Demsas: We’re in a time of great affluence—tons of consumer choice, access to goods and services, bigger houses, bigger cars. George Orwell once wrote, in his 1940 review of Mein Kampf, that people have a desire to struggle over something greater than just these small policy details. [“Whereas Socialism, and even capitalism in a more grudging way, have said to people ‘I offer you a good time,’ Hitler has said to them ‘I offer you struggle, danger and death,’ and as a result a whole nation flings itself at his feet,” Orwell observed.] Does that desire create a problem for democracies?

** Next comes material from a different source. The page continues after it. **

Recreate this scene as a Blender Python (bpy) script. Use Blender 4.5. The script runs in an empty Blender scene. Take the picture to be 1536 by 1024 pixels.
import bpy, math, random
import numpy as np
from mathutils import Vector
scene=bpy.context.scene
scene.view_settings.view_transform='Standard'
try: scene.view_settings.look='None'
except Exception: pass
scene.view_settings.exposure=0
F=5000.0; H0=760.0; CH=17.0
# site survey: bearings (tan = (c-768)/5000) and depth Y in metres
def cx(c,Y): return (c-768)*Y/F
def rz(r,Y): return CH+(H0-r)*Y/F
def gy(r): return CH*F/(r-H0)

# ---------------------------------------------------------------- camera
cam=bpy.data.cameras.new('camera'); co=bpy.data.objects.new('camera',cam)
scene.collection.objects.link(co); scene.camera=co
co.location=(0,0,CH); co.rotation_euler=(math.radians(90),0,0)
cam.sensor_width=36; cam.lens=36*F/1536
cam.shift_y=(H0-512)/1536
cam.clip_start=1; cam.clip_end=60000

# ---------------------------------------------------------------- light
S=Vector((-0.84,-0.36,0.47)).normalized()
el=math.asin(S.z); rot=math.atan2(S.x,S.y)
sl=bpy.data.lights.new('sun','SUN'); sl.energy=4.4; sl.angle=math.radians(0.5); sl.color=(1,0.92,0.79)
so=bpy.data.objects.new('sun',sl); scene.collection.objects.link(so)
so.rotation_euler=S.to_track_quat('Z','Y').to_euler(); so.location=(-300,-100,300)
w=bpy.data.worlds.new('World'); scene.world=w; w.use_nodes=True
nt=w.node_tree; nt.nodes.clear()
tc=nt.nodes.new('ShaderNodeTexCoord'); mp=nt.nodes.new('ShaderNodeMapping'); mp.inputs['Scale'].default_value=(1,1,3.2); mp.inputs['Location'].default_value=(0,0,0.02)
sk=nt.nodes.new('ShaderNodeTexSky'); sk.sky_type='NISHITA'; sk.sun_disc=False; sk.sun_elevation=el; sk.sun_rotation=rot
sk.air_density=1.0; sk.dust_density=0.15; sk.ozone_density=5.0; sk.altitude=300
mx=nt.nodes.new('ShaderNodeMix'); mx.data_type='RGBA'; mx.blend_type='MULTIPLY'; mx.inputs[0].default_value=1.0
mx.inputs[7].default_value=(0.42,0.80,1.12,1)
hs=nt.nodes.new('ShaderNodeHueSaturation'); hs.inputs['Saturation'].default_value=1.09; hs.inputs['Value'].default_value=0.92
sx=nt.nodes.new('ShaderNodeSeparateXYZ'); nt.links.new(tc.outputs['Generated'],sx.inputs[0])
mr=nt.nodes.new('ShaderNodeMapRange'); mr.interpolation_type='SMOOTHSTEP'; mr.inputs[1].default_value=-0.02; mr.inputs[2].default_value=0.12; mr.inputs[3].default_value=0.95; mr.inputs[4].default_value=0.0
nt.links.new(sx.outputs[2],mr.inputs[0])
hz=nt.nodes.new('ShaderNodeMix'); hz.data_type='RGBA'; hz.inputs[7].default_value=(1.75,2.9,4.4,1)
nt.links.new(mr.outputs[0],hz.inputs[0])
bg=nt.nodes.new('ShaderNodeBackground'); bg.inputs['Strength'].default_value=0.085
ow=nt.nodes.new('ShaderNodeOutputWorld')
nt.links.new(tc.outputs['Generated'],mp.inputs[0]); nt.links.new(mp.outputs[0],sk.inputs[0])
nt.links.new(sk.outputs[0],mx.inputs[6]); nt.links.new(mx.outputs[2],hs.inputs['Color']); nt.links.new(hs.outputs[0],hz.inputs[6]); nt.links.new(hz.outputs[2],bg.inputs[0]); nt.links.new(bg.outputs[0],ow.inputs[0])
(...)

Fukuyama: There’s actually a line in one of the last chapters of The End of History where I said almost exactly something like if people can’t struggle on behalf of peace and democracy, then they’re going to want to struggle against peace and democracy, because what they want to do is struggle and they can’t recognize themselves as full human beings, unless they’re engaged in the struggle.

Demsas: In The End of History, you wrote that “men have proven themselves able to endure the most extreme material hardships in the name of ideas that exist in the realm of the spirit alone, be it the divinity of cows or the nature of the Holy Trinity.” And I worry that liberal democracy is unable to provide the sorts of ideas that make people want to struggle or fight for it. Does it feel to you like it’s doomed?

Fukuyama: Well, I don’t think anything is doomed. This is the problem with peace and prosperity. It just makes people take [things] for granted. We’ve gone through periods of complacency, punctuated by big crises. And then in some of these prior cases, those crises were severe enough to actually remind people about why a liberal order is a good thing, and then they go back to that. But then time goes on so you repeat the cycle, with people forgetting and then remembering why liberal institutions are good.

Demsas: After Trump beat Hillary Clinton in 2016, I had friends say, do you think your entire view of the American public would change if 120,000 people in Wisconsin, Michigan, and Pennsylvania had voted differently? And I wonder if that’s a question to ask ourselves now, if Trump wins again. Does it really say that much about people’s views on democracy?

Fukuyama: It has much deeper implications. The first time he won, he didn’t get a popular-vote majority. You could write it off as a blip. But everybody in the country has lots of information now about who he is and what he represents. So the second time around, it’s going to be a much more serious indictment of the American electorate.